OBJECTIVE: Please restate, exactly as written, the lines running from the beginning of the material through the line that has "return link(o)" in it.

-.-.-

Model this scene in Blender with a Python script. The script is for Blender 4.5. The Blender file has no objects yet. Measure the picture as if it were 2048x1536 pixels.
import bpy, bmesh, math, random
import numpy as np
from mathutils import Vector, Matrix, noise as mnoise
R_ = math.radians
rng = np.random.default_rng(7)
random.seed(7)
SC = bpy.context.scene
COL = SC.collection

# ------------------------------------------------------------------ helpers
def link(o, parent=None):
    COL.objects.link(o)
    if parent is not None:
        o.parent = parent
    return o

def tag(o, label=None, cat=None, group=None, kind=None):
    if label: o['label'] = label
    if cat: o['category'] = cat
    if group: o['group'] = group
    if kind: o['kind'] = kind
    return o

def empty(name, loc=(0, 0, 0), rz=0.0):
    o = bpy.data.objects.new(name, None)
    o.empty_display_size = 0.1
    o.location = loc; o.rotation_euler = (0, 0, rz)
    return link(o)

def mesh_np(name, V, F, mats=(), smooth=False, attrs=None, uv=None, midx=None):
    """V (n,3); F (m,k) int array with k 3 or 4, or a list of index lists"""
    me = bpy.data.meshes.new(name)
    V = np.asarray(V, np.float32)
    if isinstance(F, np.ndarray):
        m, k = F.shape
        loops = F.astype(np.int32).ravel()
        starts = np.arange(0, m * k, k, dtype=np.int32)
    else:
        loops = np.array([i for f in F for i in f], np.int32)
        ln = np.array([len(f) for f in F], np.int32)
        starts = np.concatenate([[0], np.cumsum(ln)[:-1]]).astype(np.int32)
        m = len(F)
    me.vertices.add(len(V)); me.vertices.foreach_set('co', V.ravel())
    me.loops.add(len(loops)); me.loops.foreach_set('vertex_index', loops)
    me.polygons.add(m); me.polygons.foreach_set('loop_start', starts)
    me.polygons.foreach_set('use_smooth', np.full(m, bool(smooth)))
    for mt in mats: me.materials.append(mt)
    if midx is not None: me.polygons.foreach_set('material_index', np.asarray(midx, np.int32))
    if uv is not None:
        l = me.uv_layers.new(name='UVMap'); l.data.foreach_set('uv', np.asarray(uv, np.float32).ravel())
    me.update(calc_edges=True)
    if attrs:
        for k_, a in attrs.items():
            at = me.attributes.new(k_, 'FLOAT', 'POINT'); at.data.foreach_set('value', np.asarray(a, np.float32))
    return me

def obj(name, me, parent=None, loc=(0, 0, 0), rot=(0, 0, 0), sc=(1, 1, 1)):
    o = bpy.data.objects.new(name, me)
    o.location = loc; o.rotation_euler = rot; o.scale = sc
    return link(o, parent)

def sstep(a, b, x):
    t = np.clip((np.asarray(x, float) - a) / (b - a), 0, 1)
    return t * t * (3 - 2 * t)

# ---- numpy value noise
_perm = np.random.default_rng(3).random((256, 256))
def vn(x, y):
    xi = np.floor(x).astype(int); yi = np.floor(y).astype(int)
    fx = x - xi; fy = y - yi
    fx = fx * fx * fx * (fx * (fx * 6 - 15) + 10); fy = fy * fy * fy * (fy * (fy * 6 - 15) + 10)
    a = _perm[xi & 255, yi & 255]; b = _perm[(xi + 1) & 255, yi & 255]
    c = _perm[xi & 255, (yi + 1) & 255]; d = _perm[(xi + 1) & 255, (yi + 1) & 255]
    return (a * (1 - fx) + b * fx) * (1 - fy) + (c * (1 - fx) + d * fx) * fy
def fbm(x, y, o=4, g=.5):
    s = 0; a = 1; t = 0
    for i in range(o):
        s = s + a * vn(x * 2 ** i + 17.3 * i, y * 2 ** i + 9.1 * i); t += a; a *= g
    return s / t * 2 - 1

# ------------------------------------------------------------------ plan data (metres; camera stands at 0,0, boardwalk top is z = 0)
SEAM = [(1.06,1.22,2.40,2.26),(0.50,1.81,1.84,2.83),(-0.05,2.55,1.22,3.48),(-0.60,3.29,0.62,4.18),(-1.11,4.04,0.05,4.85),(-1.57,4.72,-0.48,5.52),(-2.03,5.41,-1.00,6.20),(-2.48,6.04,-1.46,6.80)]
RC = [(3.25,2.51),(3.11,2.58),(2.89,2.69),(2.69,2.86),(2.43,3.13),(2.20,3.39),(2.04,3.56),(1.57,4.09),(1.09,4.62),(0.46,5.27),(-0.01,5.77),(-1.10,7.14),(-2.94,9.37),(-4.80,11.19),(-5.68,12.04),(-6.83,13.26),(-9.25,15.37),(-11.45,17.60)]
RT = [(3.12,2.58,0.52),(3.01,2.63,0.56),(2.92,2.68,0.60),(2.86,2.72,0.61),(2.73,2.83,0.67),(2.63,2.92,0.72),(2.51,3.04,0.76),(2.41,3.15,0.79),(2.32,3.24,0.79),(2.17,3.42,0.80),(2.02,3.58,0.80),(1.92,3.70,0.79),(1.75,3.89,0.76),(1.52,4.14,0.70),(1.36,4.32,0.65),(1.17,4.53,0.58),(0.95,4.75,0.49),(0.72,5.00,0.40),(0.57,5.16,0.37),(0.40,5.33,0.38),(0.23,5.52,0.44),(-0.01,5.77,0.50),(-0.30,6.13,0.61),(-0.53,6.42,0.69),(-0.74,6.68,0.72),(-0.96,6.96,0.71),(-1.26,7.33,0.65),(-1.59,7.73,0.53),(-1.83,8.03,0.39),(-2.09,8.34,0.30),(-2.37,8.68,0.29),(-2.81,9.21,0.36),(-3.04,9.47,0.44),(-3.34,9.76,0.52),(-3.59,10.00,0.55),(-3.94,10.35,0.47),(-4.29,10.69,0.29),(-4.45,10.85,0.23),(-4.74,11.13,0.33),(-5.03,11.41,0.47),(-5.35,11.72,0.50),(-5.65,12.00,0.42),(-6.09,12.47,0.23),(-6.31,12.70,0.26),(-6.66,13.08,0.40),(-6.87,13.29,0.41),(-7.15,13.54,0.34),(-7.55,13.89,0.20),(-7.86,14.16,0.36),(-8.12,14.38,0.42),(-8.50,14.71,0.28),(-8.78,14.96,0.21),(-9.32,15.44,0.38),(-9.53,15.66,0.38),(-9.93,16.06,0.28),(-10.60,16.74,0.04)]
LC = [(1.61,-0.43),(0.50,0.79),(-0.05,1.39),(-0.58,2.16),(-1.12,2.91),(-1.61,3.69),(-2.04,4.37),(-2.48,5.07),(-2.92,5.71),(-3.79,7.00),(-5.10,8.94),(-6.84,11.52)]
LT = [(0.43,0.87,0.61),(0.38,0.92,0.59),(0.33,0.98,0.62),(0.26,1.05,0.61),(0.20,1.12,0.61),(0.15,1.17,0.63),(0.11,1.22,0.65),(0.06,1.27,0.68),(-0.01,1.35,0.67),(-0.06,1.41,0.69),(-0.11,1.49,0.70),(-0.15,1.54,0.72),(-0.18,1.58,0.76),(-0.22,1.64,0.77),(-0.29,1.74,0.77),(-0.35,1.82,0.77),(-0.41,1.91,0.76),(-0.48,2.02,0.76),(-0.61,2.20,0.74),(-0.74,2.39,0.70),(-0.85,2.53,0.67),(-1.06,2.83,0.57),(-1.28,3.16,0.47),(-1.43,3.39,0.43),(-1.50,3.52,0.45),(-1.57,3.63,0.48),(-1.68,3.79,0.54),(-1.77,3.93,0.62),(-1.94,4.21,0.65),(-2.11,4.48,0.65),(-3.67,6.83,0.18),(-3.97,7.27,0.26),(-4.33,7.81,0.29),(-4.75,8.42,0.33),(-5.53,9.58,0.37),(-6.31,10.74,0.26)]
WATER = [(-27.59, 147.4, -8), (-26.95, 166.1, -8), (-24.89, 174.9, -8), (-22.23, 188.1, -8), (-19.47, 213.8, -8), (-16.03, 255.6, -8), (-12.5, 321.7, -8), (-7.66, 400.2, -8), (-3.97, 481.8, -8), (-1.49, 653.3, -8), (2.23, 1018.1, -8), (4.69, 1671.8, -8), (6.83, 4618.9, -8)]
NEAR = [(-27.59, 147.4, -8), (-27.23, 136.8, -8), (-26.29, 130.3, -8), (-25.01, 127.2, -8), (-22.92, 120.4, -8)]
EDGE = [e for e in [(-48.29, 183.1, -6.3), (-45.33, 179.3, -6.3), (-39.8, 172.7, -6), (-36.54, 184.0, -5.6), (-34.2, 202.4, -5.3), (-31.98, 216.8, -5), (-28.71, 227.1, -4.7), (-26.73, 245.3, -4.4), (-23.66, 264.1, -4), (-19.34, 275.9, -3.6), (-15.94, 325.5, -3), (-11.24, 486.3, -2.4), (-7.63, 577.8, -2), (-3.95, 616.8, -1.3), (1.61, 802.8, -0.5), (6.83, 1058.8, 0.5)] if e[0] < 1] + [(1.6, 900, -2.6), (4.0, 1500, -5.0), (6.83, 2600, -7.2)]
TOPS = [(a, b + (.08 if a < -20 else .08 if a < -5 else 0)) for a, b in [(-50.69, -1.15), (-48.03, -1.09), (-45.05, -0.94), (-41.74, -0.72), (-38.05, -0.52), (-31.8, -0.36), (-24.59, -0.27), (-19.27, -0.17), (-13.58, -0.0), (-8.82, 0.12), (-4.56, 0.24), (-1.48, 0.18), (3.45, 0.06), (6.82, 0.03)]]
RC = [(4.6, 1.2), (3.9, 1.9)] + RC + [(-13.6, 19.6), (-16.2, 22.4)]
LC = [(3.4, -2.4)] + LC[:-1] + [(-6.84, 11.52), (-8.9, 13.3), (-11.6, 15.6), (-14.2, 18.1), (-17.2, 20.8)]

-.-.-

RESULT OF THE EXERCISE:
Model this scene in Blender with a Python script. The script is for Blender 4.5. The Blender file has no objects yet. Measure the picture as if it were 2048x1536 pixels.
import bpy, bmesh, math, random
import numpy as np
from mathutils import Vector, Matrix, noise as mnoise
R_ = math.radians
rng = np.random.default_rng(7)
random.seed(7)
SC = bpy.context.scene
COL = SC.collection

# ------------------------------------------------------------------ helpers
def link(o, parent=None):
    COL.objects.link(o)
    if parent is not None:
        o.parent = parent
    return o

def tag(o, label=None, cat=None, group=None, kind=None):
    if label: o['label'] = label
    if cat: o['category'] = cat
    if group: o['group'] = group
    if kind: o['kind'] = kind
    return o

def empty(name, loc=(0, 0, 0), rz=0.0):
    o = bpy.data.objects.new(name, None)
    o.empty_display_size = 0.1
    o.location = loc; o.rotation_euler = (0, 0, rz)
    return link(o)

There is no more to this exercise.